**Requirements**.
Your task is to quote, unchanged, only the lines from the one with "part 2, from" through the one with "vv = [p.copy() for p in ICO2[0]]", both ends included.
#### Provided data
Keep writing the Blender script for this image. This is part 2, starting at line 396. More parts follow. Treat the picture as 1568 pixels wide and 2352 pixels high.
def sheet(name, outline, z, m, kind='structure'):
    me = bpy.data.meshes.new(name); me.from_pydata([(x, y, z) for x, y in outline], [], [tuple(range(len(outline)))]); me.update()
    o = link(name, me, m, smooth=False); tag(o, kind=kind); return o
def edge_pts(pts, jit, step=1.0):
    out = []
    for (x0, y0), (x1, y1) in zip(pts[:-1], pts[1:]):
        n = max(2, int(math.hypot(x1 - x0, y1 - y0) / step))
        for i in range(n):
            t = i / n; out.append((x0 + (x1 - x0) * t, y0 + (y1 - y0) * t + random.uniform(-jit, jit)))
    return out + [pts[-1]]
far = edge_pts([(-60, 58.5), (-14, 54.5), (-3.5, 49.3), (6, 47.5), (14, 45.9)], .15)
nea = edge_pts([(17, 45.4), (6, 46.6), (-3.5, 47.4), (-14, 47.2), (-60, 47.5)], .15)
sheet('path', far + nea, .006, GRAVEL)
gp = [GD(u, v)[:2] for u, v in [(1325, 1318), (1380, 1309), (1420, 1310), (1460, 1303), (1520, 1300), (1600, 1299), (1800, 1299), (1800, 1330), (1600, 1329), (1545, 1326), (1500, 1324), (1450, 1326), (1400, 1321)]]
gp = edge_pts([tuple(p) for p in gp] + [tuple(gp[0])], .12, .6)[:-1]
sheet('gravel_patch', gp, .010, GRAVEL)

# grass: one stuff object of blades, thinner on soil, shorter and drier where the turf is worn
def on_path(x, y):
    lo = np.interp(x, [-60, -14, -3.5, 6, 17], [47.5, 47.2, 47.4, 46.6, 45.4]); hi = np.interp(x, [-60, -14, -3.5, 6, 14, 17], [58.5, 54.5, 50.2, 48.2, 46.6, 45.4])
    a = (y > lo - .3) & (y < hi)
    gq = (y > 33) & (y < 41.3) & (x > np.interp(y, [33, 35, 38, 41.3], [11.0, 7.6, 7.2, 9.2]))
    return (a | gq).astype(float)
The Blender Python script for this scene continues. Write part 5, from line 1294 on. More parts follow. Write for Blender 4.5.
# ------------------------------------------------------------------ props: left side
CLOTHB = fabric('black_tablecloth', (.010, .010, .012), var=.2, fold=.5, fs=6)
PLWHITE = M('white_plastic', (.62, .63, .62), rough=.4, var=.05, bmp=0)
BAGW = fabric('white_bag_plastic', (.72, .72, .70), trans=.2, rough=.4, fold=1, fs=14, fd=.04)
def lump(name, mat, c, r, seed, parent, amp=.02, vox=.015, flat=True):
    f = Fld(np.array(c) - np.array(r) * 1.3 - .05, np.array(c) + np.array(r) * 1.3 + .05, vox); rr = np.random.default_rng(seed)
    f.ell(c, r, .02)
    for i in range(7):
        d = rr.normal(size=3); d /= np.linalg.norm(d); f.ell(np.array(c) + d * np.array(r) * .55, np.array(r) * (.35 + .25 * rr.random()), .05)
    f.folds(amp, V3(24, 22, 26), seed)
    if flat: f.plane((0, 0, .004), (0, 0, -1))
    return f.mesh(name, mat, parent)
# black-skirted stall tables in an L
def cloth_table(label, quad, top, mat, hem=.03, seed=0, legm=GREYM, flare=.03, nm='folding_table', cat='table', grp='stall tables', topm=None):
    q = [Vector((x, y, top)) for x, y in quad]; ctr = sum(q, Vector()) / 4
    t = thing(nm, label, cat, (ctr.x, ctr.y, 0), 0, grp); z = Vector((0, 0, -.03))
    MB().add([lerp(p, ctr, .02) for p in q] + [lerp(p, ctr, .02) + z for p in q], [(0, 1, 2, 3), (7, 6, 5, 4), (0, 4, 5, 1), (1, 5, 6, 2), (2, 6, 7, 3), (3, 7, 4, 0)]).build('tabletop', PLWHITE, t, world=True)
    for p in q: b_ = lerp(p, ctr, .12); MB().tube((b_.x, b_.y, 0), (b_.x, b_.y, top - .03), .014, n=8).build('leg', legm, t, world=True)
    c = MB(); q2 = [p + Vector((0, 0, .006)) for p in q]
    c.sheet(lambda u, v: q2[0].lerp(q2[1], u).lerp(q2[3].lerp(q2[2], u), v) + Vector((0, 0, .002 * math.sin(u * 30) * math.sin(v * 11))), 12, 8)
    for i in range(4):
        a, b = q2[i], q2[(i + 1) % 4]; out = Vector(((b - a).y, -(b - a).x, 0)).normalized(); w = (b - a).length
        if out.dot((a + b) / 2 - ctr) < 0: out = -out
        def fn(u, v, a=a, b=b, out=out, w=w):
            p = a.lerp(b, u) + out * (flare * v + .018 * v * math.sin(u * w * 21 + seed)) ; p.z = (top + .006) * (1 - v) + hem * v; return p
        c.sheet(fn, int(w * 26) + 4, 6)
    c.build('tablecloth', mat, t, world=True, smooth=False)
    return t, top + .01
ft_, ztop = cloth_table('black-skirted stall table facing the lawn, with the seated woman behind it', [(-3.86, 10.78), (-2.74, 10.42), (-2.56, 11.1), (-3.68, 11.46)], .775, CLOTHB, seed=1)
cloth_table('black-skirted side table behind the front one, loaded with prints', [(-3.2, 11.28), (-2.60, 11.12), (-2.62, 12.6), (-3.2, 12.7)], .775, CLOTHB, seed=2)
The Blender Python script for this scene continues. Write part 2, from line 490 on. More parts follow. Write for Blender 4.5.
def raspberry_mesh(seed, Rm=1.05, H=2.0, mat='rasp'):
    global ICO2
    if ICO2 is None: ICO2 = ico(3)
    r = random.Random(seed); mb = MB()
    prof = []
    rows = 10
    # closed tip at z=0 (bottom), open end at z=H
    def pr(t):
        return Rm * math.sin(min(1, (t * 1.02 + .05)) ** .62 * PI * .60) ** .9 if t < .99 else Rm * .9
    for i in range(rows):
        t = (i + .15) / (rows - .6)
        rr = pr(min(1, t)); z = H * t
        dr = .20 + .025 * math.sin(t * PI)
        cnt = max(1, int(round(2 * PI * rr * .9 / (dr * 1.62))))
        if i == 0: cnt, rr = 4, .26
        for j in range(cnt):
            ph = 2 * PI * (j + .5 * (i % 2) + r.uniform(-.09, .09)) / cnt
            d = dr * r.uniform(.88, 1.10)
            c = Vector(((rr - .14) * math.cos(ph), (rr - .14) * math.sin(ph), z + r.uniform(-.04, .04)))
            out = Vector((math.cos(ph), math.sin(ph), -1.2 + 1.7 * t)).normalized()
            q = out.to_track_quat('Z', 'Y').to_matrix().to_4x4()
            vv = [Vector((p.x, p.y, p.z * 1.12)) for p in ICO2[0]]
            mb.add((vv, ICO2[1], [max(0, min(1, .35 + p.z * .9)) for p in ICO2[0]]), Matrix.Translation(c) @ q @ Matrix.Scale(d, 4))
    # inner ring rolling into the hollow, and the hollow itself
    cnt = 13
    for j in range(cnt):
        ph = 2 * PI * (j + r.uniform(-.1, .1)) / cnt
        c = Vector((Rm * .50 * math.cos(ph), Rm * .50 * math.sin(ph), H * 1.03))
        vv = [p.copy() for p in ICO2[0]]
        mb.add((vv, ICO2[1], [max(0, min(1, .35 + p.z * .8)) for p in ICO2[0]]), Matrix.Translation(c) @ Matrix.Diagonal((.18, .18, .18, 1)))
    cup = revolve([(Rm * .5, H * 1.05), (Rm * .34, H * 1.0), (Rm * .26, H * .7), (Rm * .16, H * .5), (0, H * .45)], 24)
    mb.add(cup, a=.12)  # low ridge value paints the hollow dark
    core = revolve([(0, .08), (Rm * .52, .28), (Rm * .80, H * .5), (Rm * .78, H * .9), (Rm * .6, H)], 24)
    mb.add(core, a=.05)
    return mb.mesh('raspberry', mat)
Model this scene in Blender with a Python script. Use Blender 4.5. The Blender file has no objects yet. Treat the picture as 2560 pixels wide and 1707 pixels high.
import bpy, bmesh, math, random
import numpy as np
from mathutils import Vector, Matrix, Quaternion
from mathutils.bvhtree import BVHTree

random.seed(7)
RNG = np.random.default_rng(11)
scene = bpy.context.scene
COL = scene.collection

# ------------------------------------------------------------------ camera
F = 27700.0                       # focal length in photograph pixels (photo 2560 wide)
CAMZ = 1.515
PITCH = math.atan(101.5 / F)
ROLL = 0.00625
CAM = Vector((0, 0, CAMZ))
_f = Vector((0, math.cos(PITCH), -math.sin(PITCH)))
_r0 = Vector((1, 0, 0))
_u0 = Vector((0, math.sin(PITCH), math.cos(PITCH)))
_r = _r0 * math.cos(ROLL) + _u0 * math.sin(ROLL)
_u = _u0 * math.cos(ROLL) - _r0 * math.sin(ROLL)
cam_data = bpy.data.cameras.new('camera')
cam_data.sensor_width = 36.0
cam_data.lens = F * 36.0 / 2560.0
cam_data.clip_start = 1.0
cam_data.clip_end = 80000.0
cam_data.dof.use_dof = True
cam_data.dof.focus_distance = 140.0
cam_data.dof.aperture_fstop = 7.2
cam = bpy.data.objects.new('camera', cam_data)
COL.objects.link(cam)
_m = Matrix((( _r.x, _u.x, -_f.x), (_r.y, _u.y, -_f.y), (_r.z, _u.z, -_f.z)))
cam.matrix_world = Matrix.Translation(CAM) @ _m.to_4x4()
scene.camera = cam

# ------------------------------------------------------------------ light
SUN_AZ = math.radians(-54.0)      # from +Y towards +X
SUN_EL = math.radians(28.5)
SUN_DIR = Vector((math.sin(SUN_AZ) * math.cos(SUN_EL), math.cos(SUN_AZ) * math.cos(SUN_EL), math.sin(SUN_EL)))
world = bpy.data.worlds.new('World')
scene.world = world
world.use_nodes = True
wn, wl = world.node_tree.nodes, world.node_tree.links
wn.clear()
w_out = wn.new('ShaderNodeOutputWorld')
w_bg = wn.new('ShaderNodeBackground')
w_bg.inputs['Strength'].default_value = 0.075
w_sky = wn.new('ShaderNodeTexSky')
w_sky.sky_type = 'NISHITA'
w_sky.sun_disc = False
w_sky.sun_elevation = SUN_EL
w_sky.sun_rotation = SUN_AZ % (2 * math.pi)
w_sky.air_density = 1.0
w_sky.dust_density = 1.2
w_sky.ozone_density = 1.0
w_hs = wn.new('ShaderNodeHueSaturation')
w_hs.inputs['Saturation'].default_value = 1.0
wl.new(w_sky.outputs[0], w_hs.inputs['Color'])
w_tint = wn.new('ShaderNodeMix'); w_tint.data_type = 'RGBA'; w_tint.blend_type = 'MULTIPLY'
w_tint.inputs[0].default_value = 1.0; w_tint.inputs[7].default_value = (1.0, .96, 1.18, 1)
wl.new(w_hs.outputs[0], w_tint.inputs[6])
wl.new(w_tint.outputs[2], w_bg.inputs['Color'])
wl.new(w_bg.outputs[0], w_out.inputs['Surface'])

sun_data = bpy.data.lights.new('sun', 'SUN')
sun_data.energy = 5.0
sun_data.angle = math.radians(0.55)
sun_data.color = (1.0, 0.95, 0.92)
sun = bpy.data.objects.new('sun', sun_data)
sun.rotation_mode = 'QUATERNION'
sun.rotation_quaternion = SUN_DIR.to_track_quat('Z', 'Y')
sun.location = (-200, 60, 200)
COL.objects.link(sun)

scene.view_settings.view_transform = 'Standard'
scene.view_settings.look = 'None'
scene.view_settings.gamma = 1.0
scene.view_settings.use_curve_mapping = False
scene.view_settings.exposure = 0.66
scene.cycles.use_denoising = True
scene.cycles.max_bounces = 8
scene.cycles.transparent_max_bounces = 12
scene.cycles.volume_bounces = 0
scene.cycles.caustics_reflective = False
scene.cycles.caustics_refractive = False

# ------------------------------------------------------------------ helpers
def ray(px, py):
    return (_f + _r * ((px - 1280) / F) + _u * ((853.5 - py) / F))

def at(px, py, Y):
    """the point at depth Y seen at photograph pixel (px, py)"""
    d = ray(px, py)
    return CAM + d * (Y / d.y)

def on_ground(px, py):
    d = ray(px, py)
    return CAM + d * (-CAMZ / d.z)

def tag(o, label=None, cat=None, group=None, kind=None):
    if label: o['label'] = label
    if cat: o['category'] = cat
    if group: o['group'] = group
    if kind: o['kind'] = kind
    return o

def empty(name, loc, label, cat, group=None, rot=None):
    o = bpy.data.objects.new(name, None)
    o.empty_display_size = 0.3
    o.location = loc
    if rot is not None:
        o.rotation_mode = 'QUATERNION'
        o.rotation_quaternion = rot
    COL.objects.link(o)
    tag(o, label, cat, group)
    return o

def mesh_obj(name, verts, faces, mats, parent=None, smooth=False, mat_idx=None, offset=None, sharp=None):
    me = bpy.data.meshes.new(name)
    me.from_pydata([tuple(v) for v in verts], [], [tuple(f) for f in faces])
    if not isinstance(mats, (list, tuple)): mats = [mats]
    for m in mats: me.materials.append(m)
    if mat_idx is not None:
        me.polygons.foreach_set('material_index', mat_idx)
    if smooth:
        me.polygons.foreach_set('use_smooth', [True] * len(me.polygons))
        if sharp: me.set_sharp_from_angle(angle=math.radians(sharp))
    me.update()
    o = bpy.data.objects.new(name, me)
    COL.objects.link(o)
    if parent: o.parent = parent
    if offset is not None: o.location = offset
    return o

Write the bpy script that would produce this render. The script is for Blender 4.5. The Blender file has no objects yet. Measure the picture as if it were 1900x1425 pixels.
########
**Result**.
The Blender Python script for this scene continues. Write part 2, from line 490 on. More parts follow. Write for Blender 4.5.
def raspberry_mesh(seed, Rm=1.05, H=2.0, mat='rasp'):
    global ICO2
    if ICO2 is None: ICO2 = ico(3)
    r = random.Random(seed); mb = MB()
    prof = []
    rows = 10
    # closed tip at z=0 (bottom), open end at z=H
    def pr(t):
        return Rm * math.sin(min(1, (t * 1.02 + .05)) ** .62 * PI * .60) ** .9 if t < .99 else Rm * .9
    for i in range(rows):
        t = (i + .15) / (rows - .6)
        rr = pr(min(1, t)); z = H * t
        dr = .20 + .025 * math.sin(t * PI)
        cnt = max(1, int(round(2 * PI * rr * .9 / (dr * 1.62))))
        if i == 0: cnt, rr = 4, .26
        for j in range(cnt):
            ph = 2 * PI * (j + .5 * (i % 2) + r.uniform(-.09, .09)) / cnt
            d = dr * r.uniform(.88, 1.10)
            c = Vector(((rr - .14) * math.cos(ph), (rr - .14) * math.sin(ph), z + r.uniform(-.04, .04)))
            out = Vector((math.cos(ph), math.sin(ph), -1.2 + 1.7 * t)).normalized()
            q = out.to_track_quat('Z', 'Y').to_matrix().to_4x4()
            vv = [Vector((p.x, p.y, p.z * 1.12)) for p in ICO2[0]]
            mb.add((vv, ICO2[1], [max(0, min(1, .35 + p.z * .9)) for p in ICO2[0]]), Matrix.Translation(c) @ q @ Matrix.Scale(d, 4))
    # inner ring rolling into the hollow, and the hollow itself
    cnt = 13
    for j in range(cnt):
        ph = 2 * PI * (j + r.uniform(-.1, .1)) / cnt
        c = Vector((Rm * .50 * math.cos(ph), Rm * .50 * math.sin(ph), H * 1.03))
        vv = [p.copy() for p in ICO2[0]]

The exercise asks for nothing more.